Kongre süreci nasıl geçecek?
Bu dönem şanslıyız, çünkü ağabey diyebileceğimiz iki önemli Bakanımız var. Tecrübeli, başarılı iki bakanımız var. Onların önderliğinde, onlarla beraber, ilk defa İzmir milletvekilleri bir birlik beraberlik yakalamış durumda. Tek ses, tek vücut olmuş durumdayız. Ben inanıyorum ki bu tek ses, bu tek vücut, bu enerji teşkilatlarımıza da yansıyacak ve binlerce teşkilat üyemiz tek vücut halinde önümüzdeki süreçte yer alacak.

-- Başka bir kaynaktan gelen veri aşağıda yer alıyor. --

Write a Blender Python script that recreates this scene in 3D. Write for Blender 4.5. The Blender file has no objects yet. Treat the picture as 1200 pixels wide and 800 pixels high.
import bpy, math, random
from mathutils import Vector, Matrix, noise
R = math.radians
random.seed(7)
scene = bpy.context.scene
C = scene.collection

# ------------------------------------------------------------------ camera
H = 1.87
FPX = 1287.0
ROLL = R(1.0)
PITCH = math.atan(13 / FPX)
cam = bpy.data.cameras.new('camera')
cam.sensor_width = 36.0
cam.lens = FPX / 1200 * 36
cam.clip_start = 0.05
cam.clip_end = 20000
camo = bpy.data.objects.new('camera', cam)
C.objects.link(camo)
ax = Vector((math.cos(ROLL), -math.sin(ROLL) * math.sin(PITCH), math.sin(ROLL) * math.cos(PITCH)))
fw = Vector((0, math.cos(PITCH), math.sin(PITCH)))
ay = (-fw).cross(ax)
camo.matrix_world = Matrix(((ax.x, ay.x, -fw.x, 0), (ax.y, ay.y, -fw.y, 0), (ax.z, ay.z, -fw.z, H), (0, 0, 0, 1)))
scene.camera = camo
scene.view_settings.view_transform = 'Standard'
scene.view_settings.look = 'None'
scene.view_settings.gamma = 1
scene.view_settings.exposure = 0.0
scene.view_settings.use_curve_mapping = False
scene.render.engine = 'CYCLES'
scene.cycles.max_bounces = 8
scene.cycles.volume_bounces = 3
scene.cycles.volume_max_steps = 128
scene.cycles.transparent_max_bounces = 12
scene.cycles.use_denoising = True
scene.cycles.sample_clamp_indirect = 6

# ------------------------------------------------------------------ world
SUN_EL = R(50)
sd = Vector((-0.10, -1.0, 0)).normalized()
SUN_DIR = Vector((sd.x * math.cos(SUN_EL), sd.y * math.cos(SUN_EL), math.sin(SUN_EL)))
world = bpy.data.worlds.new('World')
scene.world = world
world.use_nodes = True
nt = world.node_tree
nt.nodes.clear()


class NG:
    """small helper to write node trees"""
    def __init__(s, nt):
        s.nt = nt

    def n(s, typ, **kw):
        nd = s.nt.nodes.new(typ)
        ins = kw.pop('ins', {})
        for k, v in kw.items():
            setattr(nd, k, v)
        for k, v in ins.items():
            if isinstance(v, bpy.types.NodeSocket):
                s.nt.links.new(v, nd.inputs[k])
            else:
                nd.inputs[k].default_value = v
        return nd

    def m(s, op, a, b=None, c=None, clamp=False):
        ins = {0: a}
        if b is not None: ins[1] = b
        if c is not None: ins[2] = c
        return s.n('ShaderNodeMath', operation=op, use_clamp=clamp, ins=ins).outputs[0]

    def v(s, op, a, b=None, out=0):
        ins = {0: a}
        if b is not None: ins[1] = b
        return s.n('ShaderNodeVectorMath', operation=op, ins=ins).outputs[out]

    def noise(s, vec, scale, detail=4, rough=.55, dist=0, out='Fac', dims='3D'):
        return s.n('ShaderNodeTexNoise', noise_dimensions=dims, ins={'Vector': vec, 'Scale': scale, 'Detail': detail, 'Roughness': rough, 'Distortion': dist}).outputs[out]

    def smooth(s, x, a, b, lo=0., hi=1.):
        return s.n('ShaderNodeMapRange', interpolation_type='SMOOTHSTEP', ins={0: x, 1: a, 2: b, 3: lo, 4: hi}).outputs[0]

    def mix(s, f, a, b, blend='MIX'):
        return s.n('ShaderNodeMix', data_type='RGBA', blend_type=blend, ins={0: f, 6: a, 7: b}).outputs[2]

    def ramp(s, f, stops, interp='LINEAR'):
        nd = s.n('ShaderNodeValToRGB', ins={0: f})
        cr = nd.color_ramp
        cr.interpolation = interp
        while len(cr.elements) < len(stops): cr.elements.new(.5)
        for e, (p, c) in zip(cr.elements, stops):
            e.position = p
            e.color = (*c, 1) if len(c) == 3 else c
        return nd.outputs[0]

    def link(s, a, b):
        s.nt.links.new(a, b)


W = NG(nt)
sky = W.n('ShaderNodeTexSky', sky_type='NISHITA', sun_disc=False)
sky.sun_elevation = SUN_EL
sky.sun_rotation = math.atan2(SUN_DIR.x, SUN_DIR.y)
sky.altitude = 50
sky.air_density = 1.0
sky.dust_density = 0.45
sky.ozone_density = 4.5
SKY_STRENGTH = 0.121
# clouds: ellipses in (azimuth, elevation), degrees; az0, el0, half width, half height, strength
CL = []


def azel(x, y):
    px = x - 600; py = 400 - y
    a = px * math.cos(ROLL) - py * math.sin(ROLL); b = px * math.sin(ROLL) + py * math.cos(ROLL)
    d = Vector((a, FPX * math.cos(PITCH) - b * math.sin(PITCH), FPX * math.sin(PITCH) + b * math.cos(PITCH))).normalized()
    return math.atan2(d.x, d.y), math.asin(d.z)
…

İl Başkanı Ömer Cihat Akay’ın seçim sürecindeki performansını nasıl buluyorsunuz?
İl Başkanımızın yeni olmasına rağmen yinede çok başarılı bir seçim çalışması yürüttü. Kısa bir süre içerisinde partiyi iyi bir koordinasyon sağladı. Herkesi kucakladı, çok büyük bir sorun olmadan iyi bir seçim süreci yürüttü. Tabi burada Bakanlarımızın da büyük katkıları oldu. Teşkilatımızın birlik ve beraberliği sağlamasında bir ağabey görevi olarak çok büyük katkıları oldu. İnşallah önümüzdeki süreç daha güzel olacak.
Akay’ın kongrede aday olmasını destekler misiniz?
İl Başkanımız önümüzdeki süreçte il başkanlığına aday olabilir, ama bu bizim söylememizle olacak bir şey değil. Buna karar verecek olan İzmir ve genel merkez teşkilatıdır. Devam ederse daha da tecrübe kazanmış, seçilmiş bir il başkanı olarak daha da başarılı işler ortaya koyacağını düşünüyorum. Teşkilattan gelen isimler olarak, bizim il başkanımızla çok iyi bir ilişkimiz var. Bunun devam etmesini isteriz.